Value of DER as NWA

Several states are pursuing formal approaches to valuating distributed energy resources (DER). This valuation of NWAs is in the utility planning stage, the same concept that is the starting point for all such initiatives. NWA analysis includes identifying all value that can be derived from DER, including:

• Energy cost savings
• Emissions reduction and other environmental benefits
• Local customer-level reliability/resiliency
• Avoided T&D capital and operating costs

Avoided T&D costs are the “Value to the Grid” and a focus of much attention.

DERs are connected to distribution feeders (substation secondary-side and lower) but contribute to constraints/violations in either T, D, or both sides of the grid.

DER Valuation Methodologies

DER valuation is based on three principles:

• Efficiency: Where DERs can provide a value to the distribution grid, they should be compensated for doing so. For example:
• Deferring large investments to accommodate for changes in load or to increase renewables hosting, or to improve local reliability
• Accuracy: DER should be compensated for services they provide to the T&D grid, including:
• Addressing different characteristics/capabilities of different DER technologies
• Addressing differences in locational and temporal value of DER
• Equity and fairness: Limit impact to non-participating customers and avoid over-compensation and distorted market signals:
• Avoid double-counting when some sources of DER value are compensated elsewhere
• Non-participating customers should not be harmed in terms of cost or grid performance

There are three ways DER can provide value to the grid:

• Real Power: Providing locational load (capacity) relief by reducing net consumption during peak
• Reactive Power: Providing voltage (volt-var) support to maintain voltages within limits
• Reliability/Reserve: Providing standby capacity that can be used during emergencies or to backup variable DER

Quanta Technology has a process to incorporate DER into the NWA valuation framework through the following steps (these can be customized to meet a utility’s needs):

• Step 1: Develop forecast scenarios for future planning period. Evaluate T&D system to identify binding constraints that would normally result in capacity projects.
• Step 2: Evaluate the “best” traditional grid investment alternatives to address each binding constraint
• Step 3: Calculate the “Allocated Cost of Capacity” (ACC) for each alternative per the magnitude of the constraint violation (real power, reactive power) on an hourly basis. The ACC must reflect deferral periods, benefit calculation periods, and avoided costs.
• Step 4: For each constraint, use the ACC as a penalty for violating the constraint and solve for Locational Marginal Value (LMV).
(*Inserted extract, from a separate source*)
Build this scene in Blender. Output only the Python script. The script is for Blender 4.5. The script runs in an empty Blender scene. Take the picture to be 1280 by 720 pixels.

These LMV are the value of generic DER at each node reflecting each DER’s value against the constraints and the ACC
• Step 5: Calculate least-cost generic DER as well as DER portfolio dispatch via an optimal power flow (OPF), using calculated LMVs, specifics of DER technologies, and feeder and DER capacity constraints.
• Step 6: Perform cost-benefit analysis and risk assessment for traditional solutions vs. DER as NWA

NWA Selection Methodology

There is a spectrum of approaches that can be taken depending on whether a more generalized or more granular approach is required. This is depicted in the figure. Quanta Technology can work to help assess the best approach for a utility.

Storage capability is also a consideration in an NWA analysis. Please see xxx.xxx.xxx for more information on storage considerations in the NWA analysis.

NWA Selection Toolset

• Through the collaborative efforts of Quanta Technology, Commonwealth Edison (ComEd), and others – in response to Illinois ICC inquiries regarding value of DER to the grid – a methodology was developed to help determine that the DER value is efficient, accurate, and fair.
• A software tool, DERVT, has been developed to assist in the valuation process. Features of the tool include:
• All modules and modeling components are transparent and allow evaluation of different concepts and approaches. This provides a unique capability to carefully investigate certain aspects of the methodology and understanding of the problem and the solution.
• Several features of the tool incorporate automation, flexibility, and computational efficiency.
• DEVRT can be seamlessly incorporated into a utility’s planning process and to serve as an additional analytical utility-planning tool.